The utility may not issue transitional funding instruments prior to August 1999 that in total represent more than 25 percent in 1996, and more than 50 percent in later years of the total capitalization multiplied by the percentage of electric retail revenue represented by Illinois customers.
Reporting Requirements
HB 362 contains reporting requirements that enable the Commission and the General Assembly to be informed of the development of competition in the Illinois electricity market.
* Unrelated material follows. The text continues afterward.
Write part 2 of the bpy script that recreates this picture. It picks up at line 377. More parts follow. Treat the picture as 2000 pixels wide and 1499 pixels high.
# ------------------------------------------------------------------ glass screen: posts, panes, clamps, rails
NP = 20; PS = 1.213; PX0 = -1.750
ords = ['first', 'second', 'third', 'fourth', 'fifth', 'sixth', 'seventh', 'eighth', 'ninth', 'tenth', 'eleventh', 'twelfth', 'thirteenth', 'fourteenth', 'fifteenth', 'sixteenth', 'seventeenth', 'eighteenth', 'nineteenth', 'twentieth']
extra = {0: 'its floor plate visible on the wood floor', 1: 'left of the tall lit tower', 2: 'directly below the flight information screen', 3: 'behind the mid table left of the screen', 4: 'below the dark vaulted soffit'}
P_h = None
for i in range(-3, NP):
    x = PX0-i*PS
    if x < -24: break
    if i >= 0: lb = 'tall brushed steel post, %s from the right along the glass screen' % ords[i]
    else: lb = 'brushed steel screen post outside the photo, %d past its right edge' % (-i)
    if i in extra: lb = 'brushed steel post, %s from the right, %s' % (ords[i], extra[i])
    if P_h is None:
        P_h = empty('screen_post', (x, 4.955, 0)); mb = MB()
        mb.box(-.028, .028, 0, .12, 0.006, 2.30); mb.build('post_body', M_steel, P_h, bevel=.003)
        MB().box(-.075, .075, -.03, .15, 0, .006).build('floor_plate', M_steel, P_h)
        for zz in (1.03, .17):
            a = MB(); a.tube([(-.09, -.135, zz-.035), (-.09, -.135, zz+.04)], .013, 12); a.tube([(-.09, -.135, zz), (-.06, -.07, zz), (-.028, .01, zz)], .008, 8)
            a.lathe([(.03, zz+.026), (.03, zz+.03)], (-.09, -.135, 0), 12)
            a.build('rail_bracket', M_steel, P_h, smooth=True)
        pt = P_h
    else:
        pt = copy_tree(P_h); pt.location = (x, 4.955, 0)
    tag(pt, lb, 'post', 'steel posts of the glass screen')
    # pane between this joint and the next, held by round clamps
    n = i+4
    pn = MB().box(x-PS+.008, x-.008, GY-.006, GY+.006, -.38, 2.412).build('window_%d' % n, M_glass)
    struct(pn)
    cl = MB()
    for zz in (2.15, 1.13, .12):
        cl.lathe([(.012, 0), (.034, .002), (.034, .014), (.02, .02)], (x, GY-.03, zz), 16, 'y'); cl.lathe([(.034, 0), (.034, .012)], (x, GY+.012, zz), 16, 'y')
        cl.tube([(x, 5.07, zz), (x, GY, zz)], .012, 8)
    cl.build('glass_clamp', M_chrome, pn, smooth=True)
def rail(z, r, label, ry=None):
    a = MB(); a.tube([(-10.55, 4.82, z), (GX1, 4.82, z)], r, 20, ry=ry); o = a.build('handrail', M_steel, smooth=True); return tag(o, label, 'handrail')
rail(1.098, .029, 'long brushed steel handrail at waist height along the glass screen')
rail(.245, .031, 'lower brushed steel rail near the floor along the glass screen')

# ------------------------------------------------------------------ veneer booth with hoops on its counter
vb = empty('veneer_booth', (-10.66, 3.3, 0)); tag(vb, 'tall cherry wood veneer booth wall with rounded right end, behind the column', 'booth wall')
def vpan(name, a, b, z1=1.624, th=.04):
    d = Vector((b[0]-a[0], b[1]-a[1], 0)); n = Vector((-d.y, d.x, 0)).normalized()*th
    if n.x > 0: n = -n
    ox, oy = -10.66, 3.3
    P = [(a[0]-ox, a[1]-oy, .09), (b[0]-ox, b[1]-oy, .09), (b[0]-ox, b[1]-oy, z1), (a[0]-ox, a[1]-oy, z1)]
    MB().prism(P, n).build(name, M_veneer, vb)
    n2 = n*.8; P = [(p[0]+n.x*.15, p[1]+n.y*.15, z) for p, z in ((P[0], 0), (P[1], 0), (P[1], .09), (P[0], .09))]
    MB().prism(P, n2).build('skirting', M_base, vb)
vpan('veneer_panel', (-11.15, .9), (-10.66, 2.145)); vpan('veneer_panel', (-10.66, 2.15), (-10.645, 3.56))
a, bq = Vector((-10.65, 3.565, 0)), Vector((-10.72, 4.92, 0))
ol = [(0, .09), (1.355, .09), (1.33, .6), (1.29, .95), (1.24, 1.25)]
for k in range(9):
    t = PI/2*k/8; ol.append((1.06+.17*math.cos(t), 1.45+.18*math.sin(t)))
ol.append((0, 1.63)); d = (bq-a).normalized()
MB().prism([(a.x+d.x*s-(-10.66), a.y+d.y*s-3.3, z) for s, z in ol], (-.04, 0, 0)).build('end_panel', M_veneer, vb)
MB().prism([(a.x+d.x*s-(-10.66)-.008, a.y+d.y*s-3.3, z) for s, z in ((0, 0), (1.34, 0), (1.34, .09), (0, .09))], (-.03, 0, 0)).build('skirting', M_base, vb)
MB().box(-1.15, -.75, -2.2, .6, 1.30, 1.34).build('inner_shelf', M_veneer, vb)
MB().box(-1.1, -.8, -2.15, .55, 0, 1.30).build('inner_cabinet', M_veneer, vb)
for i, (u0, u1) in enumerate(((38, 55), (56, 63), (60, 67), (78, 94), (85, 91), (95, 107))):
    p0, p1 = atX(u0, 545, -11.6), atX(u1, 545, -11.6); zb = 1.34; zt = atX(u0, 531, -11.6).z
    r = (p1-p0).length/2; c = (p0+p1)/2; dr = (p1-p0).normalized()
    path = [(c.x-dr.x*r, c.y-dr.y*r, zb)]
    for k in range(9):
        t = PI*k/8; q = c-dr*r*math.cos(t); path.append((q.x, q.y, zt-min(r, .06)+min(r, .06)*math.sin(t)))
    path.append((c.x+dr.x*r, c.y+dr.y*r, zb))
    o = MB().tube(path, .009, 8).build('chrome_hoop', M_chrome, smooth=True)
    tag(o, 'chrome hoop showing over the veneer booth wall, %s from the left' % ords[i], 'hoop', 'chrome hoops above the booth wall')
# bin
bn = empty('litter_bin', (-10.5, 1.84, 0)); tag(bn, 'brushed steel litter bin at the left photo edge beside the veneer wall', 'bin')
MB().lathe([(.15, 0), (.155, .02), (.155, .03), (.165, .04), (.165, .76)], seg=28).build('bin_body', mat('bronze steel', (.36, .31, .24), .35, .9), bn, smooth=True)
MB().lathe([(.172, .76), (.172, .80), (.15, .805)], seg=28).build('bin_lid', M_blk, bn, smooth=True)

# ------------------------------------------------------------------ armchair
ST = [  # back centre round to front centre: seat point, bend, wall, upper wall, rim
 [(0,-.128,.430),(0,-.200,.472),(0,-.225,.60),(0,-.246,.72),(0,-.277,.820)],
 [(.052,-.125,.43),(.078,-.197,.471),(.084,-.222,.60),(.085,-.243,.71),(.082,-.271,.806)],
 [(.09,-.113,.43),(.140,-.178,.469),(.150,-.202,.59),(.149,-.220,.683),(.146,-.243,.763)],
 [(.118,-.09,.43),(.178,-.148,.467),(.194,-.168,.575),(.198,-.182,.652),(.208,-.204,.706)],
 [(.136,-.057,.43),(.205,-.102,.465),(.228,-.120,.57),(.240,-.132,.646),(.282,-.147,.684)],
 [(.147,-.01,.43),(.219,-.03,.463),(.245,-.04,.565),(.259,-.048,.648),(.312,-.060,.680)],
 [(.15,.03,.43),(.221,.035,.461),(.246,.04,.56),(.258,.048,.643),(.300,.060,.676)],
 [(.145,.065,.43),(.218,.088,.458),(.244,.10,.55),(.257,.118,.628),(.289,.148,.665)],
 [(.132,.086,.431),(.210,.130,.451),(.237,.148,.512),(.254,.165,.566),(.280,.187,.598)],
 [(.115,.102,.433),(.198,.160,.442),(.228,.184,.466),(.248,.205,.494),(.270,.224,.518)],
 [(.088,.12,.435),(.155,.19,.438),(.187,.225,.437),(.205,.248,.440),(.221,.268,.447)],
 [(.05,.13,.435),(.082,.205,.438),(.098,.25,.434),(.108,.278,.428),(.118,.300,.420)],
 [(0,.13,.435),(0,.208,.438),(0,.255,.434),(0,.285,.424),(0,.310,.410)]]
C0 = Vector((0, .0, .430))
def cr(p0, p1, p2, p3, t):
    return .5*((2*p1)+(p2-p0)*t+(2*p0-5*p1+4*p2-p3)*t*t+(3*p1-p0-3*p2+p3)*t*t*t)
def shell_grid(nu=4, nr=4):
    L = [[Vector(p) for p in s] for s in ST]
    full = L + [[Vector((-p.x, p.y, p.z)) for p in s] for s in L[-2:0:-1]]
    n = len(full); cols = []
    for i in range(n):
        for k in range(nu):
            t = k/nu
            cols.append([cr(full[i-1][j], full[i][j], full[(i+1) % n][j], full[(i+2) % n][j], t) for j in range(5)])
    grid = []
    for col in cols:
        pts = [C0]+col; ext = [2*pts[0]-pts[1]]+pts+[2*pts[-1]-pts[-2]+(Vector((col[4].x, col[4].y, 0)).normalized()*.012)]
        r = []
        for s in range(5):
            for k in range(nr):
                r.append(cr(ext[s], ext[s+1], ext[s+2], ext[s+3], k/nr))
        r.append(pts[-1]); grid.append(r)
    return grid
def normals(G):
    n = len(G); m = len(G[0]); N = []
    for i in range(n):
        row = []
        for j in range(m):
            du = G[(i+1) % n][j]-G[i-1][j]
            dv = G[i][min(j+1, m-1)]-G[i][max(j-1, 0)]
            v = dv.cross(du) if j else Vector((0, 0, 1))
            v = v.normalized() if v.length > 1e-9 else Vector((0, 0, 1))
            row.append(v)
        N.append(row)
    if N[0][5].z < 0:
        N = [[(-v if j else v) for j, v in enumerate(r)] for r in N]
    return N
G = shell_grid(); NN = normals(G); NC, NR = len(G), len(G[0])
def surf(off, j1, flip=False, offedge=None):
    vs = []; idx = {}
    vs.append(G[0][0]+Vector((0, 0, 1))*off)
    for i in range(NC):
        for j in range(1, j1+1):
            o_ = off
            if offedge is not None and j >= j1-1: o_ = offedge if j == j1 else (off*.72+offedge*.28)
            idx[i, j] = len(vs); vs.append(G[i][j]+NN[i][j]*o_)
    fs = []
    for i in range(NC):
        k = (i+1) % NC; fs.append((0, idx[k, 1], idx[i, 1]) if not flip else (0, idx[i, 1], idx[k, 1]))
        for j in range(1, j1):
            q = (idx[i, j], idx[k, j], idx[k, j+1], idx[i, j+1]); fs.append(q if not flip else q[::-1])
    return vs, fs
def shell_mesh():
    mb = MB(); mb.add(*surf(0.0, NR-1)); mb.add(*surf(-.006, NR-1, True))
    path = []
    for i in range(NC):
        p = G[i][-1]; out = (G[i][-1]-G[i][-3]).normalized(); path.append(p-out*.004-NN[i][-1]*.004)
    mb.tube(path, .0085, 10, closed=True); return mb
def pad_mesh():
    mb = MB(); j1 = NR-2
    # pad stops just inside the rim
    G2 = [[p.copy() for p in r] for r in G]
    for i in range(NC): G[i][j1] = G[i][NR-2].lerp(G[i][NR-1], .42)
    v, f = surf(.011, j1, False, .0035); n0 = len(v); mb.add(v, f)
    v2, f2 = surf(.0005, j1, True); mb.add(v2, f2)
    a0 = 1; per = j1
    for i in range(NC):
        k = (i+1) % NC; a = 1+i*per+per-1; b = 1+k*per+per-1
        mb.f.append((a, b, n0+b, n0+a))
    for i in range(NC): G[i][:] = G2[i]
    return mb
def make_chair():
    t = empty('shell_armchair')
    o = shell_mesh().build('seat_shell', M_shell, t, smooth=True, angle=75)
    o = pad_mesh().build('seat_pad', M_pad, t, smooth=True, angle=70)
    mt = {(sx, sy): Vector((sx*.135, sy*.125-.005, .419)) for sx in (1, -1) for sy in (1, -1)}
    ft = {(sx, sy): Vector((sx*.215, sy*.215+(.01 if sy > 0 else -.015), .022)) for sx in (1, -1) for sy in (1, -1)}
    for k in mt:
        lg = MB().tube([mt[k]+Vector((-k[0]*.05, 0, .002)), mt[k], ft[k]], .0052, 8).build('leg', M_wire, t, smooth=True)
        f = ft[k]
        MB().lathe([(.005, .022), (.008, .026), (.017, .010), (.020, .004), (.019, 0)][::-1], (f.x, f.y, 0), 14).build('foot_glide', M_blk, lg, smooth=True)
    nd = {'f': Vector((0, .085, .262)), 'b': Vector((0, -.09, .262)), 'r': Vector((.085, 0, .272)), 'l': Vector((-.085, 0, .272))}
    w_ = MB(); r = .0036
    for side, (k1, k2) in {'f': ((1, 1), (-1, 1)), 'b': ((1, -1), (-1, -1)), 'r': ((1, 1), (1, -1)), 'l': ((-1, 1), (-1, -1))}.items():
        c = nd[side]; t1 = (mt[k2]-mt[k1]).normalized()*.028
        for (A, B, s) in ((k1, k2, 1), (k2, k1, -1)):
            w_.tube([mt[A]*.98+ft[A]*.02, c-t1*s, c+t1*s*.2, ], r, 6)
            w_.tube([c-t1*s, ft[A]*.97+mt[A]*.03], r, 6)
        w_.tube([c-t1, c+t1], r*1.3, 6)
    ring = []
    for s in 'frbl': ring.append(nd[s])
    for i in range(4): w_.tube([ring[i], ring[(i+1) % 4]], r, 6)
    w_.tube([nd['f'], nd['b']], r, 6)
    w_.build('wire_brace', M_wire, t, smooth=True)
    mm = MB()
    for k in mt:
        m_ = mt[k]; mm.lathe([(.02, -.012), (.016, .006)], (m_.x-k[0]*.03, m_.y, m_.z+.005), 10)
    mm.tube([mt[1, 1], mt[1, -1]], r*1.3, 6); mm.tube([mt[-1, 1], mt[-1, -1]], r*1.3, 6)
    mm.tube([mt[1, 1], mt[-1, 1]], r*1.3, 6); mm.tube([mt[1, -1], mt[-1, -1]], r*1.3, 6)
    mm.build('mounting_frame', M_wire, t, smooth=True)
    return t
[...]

Utilities will be required to report to the Commission data on:
  • The number of customers in each class who are purchasing from alternative suppliers and their annual usage.
  • Revenue loss resulting from customer purchases from other suppliers.
  • Amounts collected from transition charges.
  • A description of cost-reduction measures and a quantification of the resulting savings.
  • Actions taken in accordance with the bill's provisions on accelerated depreciation, reorganization, collection of fuel costs, and rate changes, and the annual savings or costs to customers resulting from these actions.
  • A description of the use of transitional funding instruments and the use of the proceeds from those instruments.
  • Revenues from 1996 electricity sales adjusted to account for the prior year's rate reductions, transition charge collections, and tax changes.
The Commission will also provide the General Assembly with information on the development of the market by issuing:
  • A report every three years that identifies barriers to entry and to customer participation, identifies other impediments to the establishment of a competitive electricity market, and makes recommendations to address these barriers.
  • An annual report from 2001 through 2006 that provides the peak demand of retail customers in Illinois, and the number and percentage of kilowatt-hours sold and delivered to Illinois customers by each utility within its service territory, by each utility outside of its service territory, and by alternative electric suppliers, and any other relevant information.